Protracted dispute between Armenia and Azerbaijan dates back to the late 1980s

The leaders of Armenia and Azerbaijan met in the United Arab Emirates on Thursday, reviving efforts to reach a final peace agreement after decades of conflict rooted in the disputed Nagorno-Karabakh region.
The meeting between Armenian Prime Minister Nikol Pashinyan and Azerbaijani President Ilham Aliyev, held in Abu Dhabi, comes four months after both sides agreed on a draft peace deal in March. While the draft raised hopes of ending one of the post-Soviet world’s most enduring conflicts, a final timeline for signing the accord remains unclear.
Both governments confirmed the high-level talks, which follow a period of tense calm along the countries’ 1,000km-long shared border, where a spike in ceasefire violations was recorded shortly after the draft’s announcement.
A significant stumbling block remains Azerbaijan’s insistence that Armenia amend its constitution, which Baku claims contains implicit territorial claims on Azerbaijani land. Although Yerevan denies this, Prime Minister Pashinyan has recently signalled support for updating the country’s founding charter, repeating the stance earlier this week.
The issue of regional connectivity also features in the negotiations. Azerbaijan has renewed its longstanding demand for an overland transport corridor through southern Armenia, linking mainland Azerbaijan with the Nakhchivan exclave — a region that borders Turkiye, Baku’s close ally. The so-called “Zangezur corridor” remains a point of contention, with Armenia raising sovereignty concerns.
Thursday’s meeting is the first between the two leaders since May, when they met on the sidelines of the European Political Community summit in Tirana, Albania.

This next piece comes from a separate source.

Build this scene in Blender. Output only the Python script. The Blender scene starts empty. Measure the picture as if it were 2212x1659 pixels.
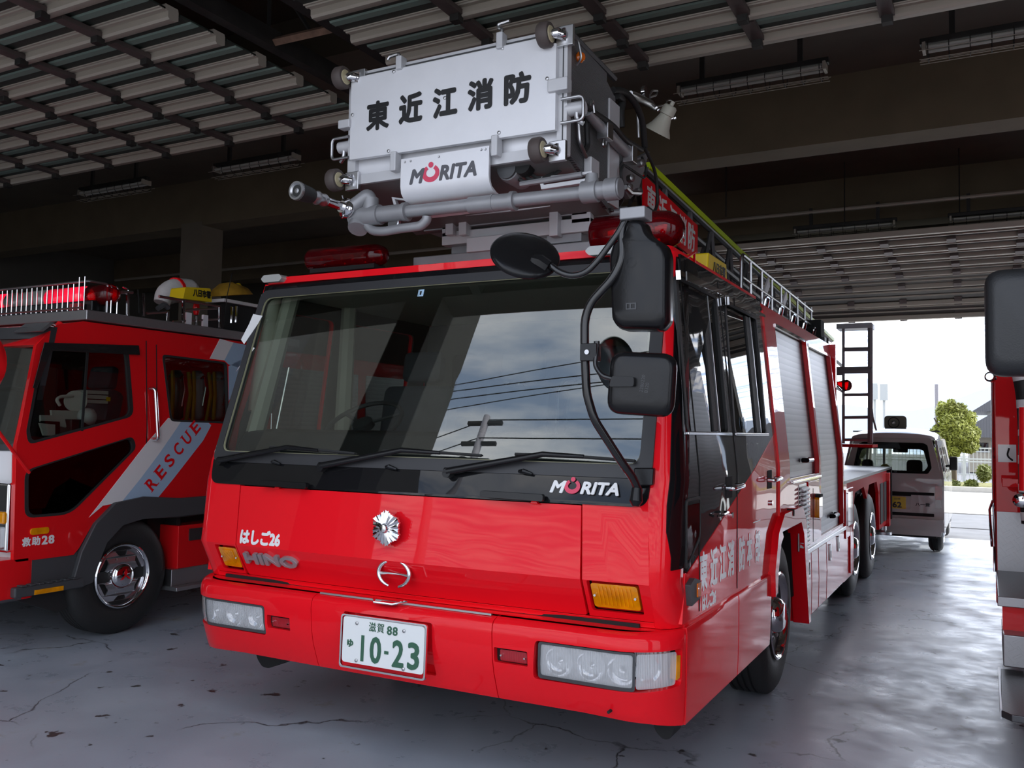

Efforts to normalise relations in the wider region have also seen increased diplomatic engagement. In June, Prime Minister Pashinyan made a rare visit to Istanbul, where he held talks with Turkish President Recep Tayyip Erdogan. Armenian officials hailed the meeting as a “historic” step toward regional stability.
The protracted dispute between Armenia and Azerbaijan dates back to the late 1980s, when war broke out over the Nagorno-Karabakh region — then an ethnic Armenian-majority enclave within Azerbaijan. The conflict led to two full-scale wars and the displacement of hundreds of thousands of people, including Muslim Azeris from Armenia and Christian Armenians from Azerbaijan.
Although Azerbaijan regained control over much of Nagorno-Karabakh in a lightning offensive in 2020, followed by a brief operation in 2023 that brought the remaining separatist territory under its authority, tensions have continued to simmer.
This week, US Secretary of State Marco Rubio expressed optimism about the prospects for peace, calling for a swift conclusion to the talks and commending the UAE for facilitating the latest round of dialogue.